È difficile generalizzare, ma nel caso della Cina, che è una economia di comando, le industrie creative sono viste come una componente strategica che deve essere sviluppata. Bisogna comunque dire che la Cina descrive le industrie creative in maniera diversa dal Regno Unito o dall’Australia e non è possibile fare equivalenze. Esse includono infatti le società di costruzioni in architettura e le fabbriche tessili nella moda. Ciononostante la Cina ha riconosciuto alcuni settori delle industrie creative come la moda, i videogiochi e i media digitali come aree di crescita. Intendiamoci, non stiamo parlando in Cina dei sottosettori come l’artigianato o le arti performative. Riguardo alla recessione economica mondiale,  in Cina in modo significativo non c’è stata, ma parliamo piuttosto di una crescita ridotta.

In Europa e in America si riscontra una tenuta maggiore di fronte alla crisi da parte delle industrie culturali e creative? Ritiene che esse costituiscano un elemento chiave per arginare la crisi e creare un meccanismo di ripresa e di rilancio economico?
Non c’è una risposta semplice a questa domanda, a causa della natura delle industrie creative, caratterizzate da un gran numero di piccole imprese spesso basate sul lavoro a casa e su determinati stili di vita. Ad ogni modo non sono il motore della crescita per rilanciare l’economia. Le grandi imprese sono molto più adatte a indicare la strada per andare avanti, nel caso siano sopravvissute alla recessione e siano indirizzate ad acquisire piccole imprese per sviluppare nuovi prodotti e penetrare i mercati aumentando la propria quota. Dovremo  prestare molta più attenzione alle grandi imprese nei settori creativi di quanto facciamo ora, poiché sono quelle che possono influenzare mercati. Per fare un esempio, le nuove imprese di medie dimensioni appartenenti al settore digitale sono entusiasmanti, ma rischiose ed è difficile indicare un vincitore nel processo di sviluppo. Queste aziende possono essere uno stimolo per le altre più tradizionali, ma come ho detto prima verranno con più probabilità assorbite da imprese di grandi dimensioni. Questo è successo nel settore dei videogiochi interattivi in cui molte medie imprese creative inglesi sono state acquisite da grossi gruppi americani e giapponesi.

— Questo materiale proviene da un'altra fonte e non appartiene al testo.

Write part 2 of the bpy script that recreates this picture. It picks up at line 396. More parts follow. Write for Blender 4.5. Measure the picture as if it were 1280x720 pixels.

Ritiene che i Paesi europei abbiano sviluppato strategie e strumenti efficaci per sostenere lo sviluppo delle industre culturali e  creative? Quanto è importante agire come “Sistema Europa” e non come singoli Paesi?
Non è possibile trattare le industrie creative separatamente da altri settori dell’economia di un Paese. Quindi, secondo la mia opinione il problema è ciò che il Paese sta facendo per rigenerare l’economia in generale, il che riguarda in altre parole il migliorare il clima di fiducia verso le imprese, il sostenere la creazione di nuove aziende, etc.  A questo proposito le industrie creative non sono diverse da qualsiasi altra attività, necessitando l’accesso a finanziamenti a basso costo, bassi livelli di burocrazia e stabilità. Ma sopra ogni altra cosa, e dove credo che l’Unione Europea possa fare la differenza, vi è lo sviluppo dei mercati, così come la protezione delle aziende dalla concorrenza sleale. Si devono anche raccogliere dati precisi sulle industrie creative attualmente in crisi per stabilire future politiche di sviluppo.

Quale scenario immagina per le industrie culturali e creative in Europa nel prossimo triennio?
Difficile dirlo, ci saranno ancora più incertezza e nuove crisi – soprattutto in Europa – ma credo che le aziende che innovano e sostengono i propri mercati sopravviveranno e cresceranno. Tuttavia, la riduzione dei finanziamenti pubblici colpirà notevolmente le industrie creative come molti altri sottosettori che dipendono da tali fonti di sostegno. Ma in ogni crisi c’è un’opportunità, ed è riconoscendo o creando questa opportunità che le imprese creative devono agire, essendo, in altre parole davvero creative.